→ DATA SECTION
--------------------------------

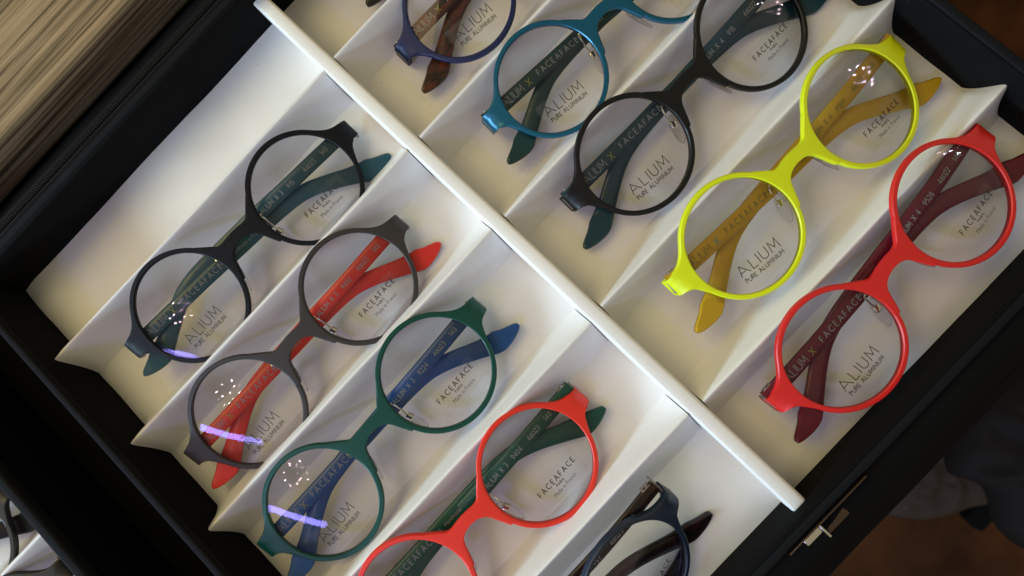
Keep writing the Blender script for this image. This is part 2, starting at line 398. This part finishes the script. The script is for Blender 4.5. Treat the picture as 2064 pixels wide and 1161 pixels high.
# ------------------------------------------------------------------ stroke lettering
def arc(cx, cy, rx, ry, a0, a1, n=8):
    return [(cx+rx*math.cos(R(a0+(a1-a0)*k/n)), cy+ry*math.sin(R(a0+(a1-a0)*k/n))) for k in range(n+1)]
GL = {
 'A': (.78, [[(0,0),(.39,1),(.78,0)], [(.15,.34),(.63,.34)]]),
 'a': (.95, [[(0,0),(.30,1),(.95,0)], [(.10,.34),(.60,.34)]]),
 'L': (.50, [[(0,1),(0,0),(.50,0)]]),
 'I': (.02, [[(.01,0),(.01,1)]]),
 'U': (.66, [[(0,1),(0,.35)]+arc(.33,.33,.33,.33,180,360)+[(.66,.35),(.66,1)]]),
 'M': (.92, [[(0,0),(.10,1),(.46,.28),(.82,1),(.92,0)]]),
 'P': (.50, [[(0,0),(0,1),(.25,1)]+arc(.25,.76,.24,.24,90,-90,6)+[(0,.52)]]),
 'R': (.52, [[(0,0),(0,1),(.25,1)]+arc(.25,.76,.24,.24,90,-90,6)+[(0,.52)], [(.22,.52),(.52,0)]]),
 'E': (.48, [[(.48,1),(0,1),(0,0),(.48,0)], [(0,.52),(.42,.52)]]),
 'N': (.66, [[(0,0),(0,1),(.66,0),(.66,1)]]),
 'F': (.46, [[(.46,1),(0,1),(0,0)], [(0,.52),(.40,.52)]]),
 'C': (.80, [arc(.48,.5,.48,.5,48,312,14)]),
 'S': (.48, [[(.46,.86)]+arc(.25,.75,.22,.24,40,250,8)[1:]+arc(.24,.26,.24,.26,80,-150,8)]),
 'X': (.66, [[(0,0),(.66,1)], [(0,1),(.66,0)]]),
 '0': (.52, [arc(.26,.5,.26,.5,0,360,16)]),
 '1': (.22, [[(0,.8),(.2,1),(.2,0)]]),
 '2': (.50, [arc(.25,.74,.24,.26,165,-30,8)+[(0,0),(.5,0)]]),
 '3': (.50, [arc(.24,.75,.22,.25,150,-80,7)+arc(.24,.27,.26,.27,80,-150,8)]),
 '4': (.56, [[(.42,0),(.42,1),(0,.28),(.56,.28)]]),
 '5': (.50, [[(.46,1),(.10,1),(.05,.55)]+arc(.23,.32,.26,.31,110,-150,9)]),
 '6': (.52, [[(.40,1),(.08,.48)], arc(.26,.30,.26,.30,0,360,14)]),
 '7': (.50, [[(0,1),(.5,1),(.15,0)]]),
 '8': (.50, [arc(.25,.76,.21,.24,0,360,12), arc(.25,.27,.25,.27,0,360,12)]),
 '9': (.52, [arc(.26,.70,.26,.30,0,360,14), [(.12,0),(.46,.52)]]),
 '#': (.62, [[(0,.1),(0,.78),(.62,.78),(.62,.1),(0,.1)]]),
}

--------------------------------

→ TASK OBJECTIVE
The material above must be printed exactly, with its pictures left out.

→ OUTPUT FOR THIS EXERCISE
Keep writing the Blender script for this image. This is part 2, starting at line 398. This part finishes the script. The script is for Blender 4.5. Treat the picture as 2064 pixels wide and 1161 pixels high.
# ------------------------------------------------------------------ stroke lettering
def arc(cx, cy, rx, ry, a0, a1, n=8):
    return [(cx+rx*math.cos(R(a0+(a1-a0)*k/n)), cy+ry*math.sin(R(a0+(a1-a0)*k/n))) for k in range(n+1)]
GL = {
 'A': (.78, [[(0,0),(.39,1),(.78,0)], [(.15,.34),(.63,.34)]]),
 'a': (.95, [[(0,0),(.30,1),(.95,0)], [(.10,.34),(.60,.34)]]),
 'L': (.50, [[(0,1),(0,0),(.50,0)]]),
 'I': (.02, [[(.01,0),(.01,1)]]),
 'U': (.66, [[(0,1),(0,.35)]+arc(.33,.33,.33,.33,180,360)+[(.66,.35),(.66,1)]]),
 'M': (.92, [[(0,0),(.10,1),(.46,.28),(.82,1),(.92,0)]]),
 'P': (.50, [[(0,0),(0,1),(.25,1)]+arc(.25,.76,.24,.24,90,-90,6)+[(0,.52)]]),
 'R': (.52, [[(0,0),(0,1),(.25,1)]+arc(.25,.76,.24,.24,90,-90,6)+[(0,.52)], [(.22,.52),(.52,0)]]),
 'E': (.48, [[(.48,1),(0,1),(0,0),(.48,0)], [(0,.52),(.42,.52)]]),
 'N': (.66, [[(0,0),(0,1),(.66,0),(.66,1)]]),
 'F': (.46, [[(.46,1),(0,1),(0,0)], [(0,.52),(.40,.52)]]),
 'C': (.80, [arc(.48,.5,.48,.5,48,312,14)]),
 'S': (.48, [[(.46,.86)]+arc(.25,.75,.22,.24,40,250,8)[1:]+arc(.24,.26,.24,.26,80,-150,8)]),
 'X': (.66, [[(0,0),(.66,1)], [(0,1),(.66,0)]]),
 '0': (.52, [arc(.26,.5,.26,.5,0,360,16)]),
 '1': (.22, [[(0,.8),(.2,1),(.2,0)]]),
 '2': (.50, [arc(.25,.74,.24,.26,165,-30,8)+[(0,0),(.5,0)]]),
 '3': (.50, [arc(.24,.75,.22,.25,150,-80,7)+arc(.24,.27,.26,.27,80,-150,8)]),
 '4': (.56, [[(.42,0),(.42,1),(0,.28),(.56,.28)]]),
 '5': (.50, [[(.46,1),(.10,1),(.05,.55)]+arc(.23,.32,.26,.31,110,-150,9)]),
 '6': (.52, [[(.40,1),(.08,.48)], arc(.26,.30,.26,.30,0,360,14)]),
 '7': (.50, [[(0,1),(.5,1),(.15,0)]]),
 '8': (.50, [arc(.25,.76,.21,.24,0,360,12), arc(.25,.27,.25,.27,0,360,12)]),
 '9': (.52, [arc(.26,.70,.26,.30,0,360,14), [(.12,0),(.46,.52)]]),
 '#': (.62, [[(0,.1),(0,.78),(.62,.78),(.62,.1),(0,.1)]]),
}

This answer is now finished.